Investment returns moved to 1.8% from 0.6%, due in part to a downward yield shift in the bond portfolio.

Gross written premium increased 5% to £16.31 billion ($27.86 billion).

While rates have continued to decline, volumes increased, reflecting the market’s strong global footprint.

Lloyd’s has also declared net resources of £26.6 billion ($45.44 billion) and a return on capital of 11.7%, compared with 10.7% in the corresponding period last year.

Premiums continue to face pressure, but Lloyd’s financial ratings remain strong with Fitch (AA-), AM Best (A) and S&P Global Ratings (A+).

CEO Inga Beale says the results show Lloyd’s remains robust in a “highly competitive environment”.

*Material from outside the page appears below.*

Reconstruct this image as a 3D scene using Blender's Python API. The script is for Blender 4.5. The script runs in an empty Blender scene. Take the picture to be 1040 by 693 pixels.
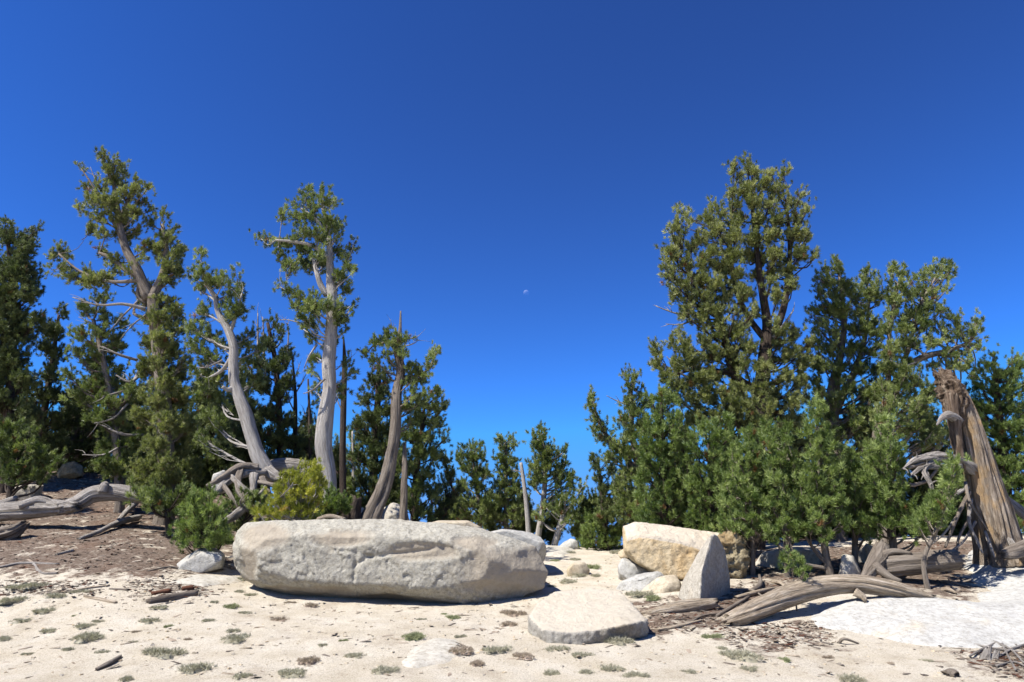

“Clearly the UK’s referendum on its EU membership is a major issue for us to deal with and we are now focusing our attention on having in place the plans that will ensure Lloyd’s continues trading across Europe,” she said.

Chairman John Nelson says Lloyd’s is making inroads in emerging markets, with onshore reinsurance markets in India and Malaysia and a new office in Bogota, Columbia.

He says this complements growth in Dubai, China and more traditional markets, particularly the US.